RAW DATA —
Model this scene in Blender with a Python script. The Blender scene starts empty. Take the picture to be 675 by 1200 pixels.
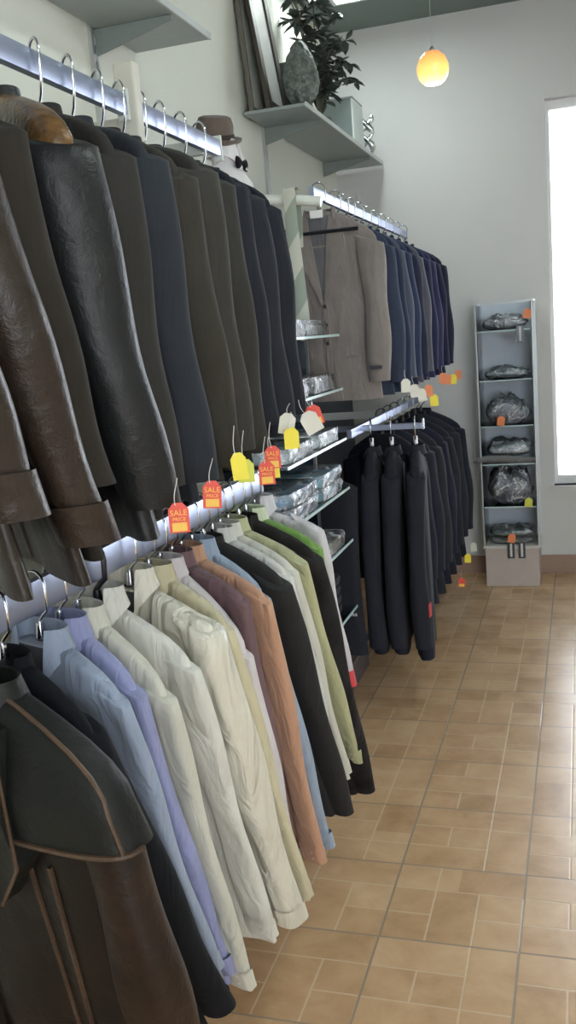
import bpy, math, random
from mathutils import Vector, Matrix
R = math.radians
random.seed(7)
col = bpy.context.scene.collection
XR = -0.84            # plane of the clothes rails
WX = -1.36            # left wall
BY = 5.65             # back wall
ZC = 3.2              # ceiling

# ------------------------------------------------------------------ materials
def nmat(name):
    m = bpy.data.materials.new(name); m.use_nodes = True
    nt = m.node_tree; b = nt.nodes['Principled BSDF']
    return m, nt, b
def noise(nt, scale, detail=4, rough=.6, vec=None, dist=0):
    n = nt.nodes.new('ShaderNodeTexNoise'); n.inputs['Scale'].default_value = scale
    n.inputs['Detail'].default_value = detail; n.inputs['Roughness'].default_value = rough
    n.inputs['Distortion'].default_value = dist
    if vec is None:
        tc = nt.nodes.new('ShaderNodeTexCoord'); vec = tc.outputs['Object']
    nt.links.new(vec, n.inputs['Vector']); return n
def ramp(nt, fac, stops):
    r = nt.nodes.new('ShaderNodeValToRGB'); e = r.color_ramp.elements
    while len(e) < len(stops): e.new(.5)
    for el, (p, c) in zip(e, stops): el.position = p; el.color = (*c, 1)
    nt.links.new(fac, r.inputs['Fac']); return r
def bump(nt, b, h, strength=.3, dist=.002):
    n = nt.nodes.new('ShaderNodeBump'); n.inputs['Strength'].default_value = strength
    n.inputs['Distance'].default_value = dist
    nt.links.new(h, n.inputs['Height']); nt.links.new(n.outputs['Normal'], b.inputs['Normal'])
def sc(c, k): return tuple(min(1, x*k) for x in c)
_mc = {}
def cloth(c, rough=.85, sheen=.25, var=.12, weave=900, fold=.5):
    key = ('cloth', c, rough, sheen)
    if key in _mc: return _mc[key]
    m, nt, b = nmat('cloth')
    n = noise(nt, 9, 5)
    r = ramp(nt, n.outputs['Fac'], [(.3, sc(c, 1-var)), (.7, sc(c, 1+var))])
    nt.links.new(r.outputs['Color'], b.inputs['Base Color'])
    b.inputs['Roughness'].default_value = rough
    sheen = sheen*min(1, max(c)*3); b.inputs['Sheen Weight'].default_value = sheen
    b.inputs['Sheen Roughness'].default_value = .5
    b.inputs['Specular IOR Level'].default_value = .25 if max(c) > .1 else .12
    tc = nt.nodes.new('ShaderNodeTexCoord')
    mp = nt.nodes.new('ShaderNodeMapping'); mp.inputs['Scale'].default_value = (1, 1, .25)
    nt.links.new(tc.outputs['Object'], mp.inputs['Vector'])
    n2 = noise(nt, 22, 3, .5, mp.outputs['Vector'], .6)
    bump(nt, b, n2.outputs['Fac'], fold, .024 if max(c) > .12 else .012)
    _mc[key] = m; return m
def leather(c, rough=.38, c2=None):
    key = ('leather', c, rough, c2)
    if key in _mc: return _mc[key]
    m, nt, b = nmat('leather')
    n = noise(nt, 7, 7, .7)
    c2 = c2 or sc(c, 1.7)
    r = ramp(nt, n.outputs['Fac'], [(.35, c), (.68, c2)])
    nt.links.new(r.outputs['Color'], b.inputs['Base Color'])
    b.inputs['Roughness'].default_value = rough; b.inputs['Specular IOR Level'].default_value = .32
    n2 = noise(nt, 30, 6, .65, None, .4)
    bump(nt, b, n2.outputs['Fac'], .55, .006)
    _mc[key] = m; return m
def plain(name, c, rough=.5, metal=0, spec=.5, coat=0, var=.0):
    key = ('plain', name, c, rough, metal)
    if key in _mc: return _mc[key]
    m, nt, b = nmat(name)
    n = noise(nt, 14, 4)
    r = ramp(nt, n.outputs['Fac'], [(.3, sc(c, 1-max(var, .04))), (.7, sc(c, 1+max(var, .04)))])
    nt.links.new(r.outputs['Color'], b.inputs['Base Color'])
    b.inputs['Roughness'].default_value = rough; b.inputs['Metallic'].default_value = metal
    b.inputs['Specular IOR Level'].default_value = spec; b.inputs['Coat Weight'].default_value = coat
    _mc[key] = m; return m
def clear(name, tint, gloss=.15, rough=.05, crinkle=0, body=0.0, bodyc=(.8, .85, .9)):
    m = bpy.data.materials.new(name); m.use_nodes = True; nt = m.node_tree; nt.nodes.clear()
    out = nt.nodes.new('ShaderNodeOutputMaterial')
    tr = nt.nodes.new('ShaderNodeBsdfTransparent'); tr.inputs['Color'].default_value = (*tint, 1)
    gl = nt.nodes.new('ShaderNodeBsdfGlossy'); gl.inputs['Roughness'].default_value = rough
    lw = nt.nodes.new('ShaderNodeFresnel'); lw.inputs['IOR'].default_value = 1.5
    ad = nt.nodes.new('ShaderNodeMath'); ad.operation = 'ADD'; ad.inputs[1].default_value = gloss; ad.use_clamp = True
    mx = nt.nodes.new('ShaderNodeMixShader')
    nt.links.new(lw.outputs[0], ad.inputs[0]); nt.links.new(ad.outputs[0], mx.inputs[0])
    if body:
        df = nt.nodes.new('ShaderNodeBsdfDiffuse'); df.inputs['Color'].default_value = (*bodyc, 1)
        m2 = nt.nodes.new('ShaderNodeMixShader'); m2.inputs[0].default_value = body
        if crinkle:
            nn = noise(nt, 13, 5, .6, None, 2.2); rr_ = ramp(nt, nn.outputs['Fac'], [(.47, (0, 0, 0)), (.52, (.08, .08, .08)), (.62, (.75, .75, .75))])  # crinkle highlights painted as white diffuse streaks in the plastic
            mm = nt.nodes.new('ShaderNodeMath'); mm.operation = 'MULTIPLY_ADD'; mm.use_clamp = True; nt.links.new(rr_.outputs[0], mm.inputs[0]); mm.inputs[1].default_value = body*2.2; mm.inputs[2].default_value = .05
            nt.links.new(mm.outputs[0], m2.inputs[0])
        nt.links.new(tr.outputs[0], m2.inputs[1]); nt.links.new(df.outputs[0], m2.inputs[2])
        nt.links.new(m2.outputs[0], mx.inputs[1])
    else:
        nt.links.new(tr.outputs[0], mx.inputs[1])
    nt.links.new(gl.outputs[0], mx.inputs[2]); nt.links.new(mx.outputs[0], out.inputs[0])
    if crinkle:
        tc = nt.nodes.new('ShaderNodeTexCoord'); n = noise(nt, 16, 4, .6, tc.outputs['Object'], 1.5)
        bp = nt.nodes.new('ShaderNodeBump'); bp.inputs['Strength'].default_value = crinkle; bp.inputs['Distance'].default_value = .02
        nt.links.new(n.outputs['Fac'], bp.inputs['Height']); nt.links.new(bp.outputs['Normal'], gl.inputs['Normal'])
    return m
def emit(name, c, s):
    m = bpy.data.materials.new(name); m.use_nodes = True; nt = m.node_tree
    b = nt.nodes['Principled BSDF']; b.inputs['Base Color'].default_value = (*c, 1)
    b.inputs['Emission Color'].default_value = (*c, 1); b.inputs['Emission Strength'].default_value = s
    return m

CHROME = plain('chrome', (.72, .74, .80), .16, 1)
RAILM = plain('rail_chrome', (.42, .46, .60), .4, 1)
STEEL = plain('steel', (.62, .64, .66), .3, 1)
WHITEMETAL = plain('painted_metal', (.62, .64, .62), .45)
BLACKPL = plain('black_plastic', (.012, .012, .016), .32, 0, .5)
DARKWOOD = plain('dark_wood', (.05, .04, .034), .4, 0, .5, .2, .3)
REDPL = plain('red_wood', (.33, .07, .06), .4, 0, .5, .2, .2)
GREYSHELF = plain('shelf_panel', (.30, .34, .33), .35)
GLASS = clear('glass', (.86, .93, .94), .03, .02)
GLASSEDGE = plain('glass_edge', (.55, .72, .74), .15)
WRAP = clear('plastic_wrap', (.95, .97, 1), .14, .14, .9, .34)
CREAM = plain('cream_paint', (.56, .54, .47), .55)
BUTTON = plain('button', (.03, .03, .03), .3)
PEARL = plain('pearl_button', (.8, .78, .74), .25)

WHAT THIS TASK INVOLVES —
What is the number of lines in the listing above that contain the string "scene"? Give only the number.

TASK OUTPUT —
2